Though the least total daylight is on the solstice, the earlying of sunset and latening of sunrise are NOT SYMMETRICAL.
This is due to factors I struggle and fail to understand every year— the angle of the ecliptic, the elliptical shape of the earth's orbit, the shape of the analemma (that mysterious figure that the sun draws on the sky in the course of a year), a still more mysterious explanatory factor called the equation of time, and so on—
I am happy to report that here the earliest sunset is December 6. Then it doesn't change through the 14th, but gets no worse. Same time each day. Then it starts getting marginally later. The early darkness will begin to improve in a few more days; it's nearly over.
This year, however, we add to the annual failure to hold all these visualization factors in mind, the news that the date of the earliest sunset varies by latitude. The fact that the earliest sunset near the equator falls in November kicks my brain out of gear.

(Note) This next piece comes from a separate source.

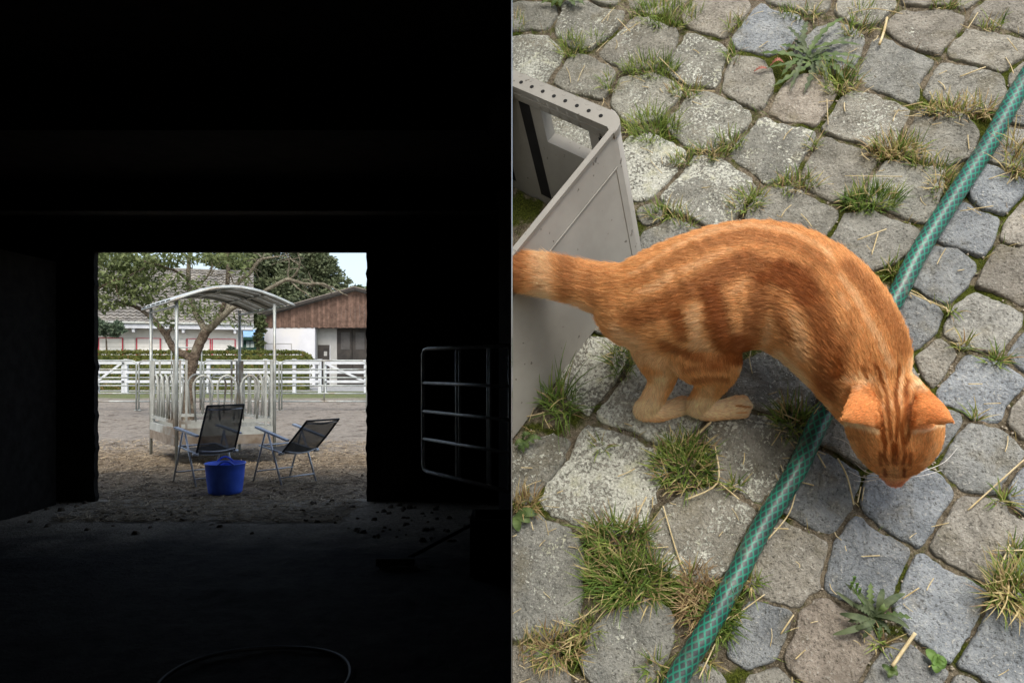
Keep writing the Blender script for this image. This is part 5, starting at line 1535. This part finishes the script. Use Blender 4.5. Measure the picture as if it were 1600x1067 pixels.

P.S. Analemma photo: sun taken at the same time of day, once a week for a year, on a single piece of film. Other people have done it since, but when a Sky&Telescope editor named Dennis DiCiccio did it in 1978 it had never been done before. Plus he had to do it for TWO years, because the first year he aimed the camera wrong and part of the figure was off the film :-( Everyone who does such a photo now always mentions DiCiccio—it's that science history, standing-on-the-shoulders-of-giants stuff.
1 comment:
Ha, ha...not symmetrical. Have you ever looked at a closeup photo of a human being by blocking out one side of the face at a time and then comparing what you see? The human face is not symmetrical either. It's a very fascinating experiment. You see different "sides" of the same person right there staring back at you from the photo. I've been doing this for years as an amusement. Sometimes it's quite revealing. Only something that is fabricated is symmetrical. Nature is not. Or at least I have not found anything in nature that is.